Example 1. Two angles are complementary. One angle is 35°. Find the other angle.

Sol.

The sum of complementary angles is 90°.

Other angle = 90° − 35°.

Other angle = 55°.

Example 2. Two lines intersect. One angle is 120°. Find the measures of the other three angles.

Sol.

Vertically opposite angle = 120°.

Each adjacent angle to 120° forms a linear pair with it, so each adjacent angle = 180° − 120° = 60°.

The remaining angle (opposite this 60°) is vertically opposite to it and hence is also 60°.
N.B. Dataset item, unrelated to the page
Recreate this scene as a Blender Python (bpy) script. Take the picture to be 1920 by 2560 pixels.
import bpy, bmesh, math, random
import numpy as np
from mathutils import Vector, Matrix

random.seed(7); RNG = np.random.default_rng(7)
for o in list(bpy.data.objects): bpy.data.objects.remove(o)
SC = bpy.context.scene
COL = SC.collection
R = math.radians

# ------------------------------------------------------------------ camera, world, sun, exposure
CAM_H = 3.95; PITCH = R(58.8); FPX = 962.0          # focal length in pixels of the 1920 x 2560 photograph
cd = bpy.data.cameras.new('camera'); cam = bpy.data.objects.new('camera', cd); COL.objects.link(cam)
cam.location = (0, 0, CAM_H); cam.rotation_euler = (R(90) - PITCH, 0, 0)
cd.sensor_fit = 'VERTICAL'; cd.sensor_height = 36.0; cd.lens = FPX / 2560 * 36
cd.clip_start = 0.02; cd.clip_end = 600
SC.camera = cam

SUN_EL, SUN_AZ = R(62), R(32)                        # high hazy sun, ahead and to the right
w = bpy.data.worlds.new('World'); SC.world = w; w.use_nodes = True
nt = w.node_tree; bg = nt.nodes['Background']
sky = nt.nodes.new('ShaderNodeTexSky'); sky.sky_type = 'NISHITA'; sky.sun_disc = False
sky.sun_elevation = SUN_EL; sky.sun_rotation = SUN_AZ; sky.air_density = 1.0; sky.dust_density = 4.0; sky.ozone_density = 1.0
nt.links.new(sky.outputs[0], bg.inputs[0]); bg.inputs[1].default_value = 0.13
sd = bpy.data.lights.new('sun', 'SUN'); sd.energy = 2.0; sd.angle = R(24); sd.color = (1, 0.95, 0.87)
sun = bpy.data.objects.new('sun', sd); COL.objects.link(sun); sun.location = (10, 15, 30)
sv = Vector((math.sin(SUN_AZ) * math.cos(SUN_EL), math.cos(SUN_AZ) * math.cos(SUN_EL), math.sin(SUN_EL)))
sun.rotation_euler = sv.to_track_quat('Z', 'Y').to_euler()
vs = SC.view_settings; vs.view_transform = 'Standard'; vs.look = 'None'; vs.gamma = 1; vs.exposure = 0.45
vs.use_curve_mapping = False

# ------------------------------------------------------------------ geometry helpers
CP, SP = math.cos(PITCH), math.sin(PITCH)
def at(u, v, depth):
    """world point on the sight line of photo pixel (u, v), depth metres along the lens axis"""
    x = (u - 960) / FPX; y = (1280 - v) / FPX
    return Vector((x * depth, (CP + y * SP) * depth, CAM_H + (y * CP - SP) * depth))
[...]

Key Formulae and Facts (Quick Reference)

• Complementary: ∠A + ∠B = 90°.
• Supplementary: ∠A + ∠B = 180°.
• Linear pair: adjacent angles whose non-common arms form a straight line; they are supplementary.
• Vertical angles: equal in measure.
• Parallel lines with transversal: corresponding, alternate interior and alternate exterior angles are equal; co-interior angles are supplementary.
• Perpendicular lines: meet at 90° and are denoted by the symbol ⟂.

Summary

Understanding the types of angles and the relationships formed by intersecting, parallel and perpendicular lines is essential for geometric reasoning and for practical applications in engineering and computing. Remember the basic equalities and supplementary conditions: they provide the toolkit for solving many geometry problems and for applying geometry in technical fields.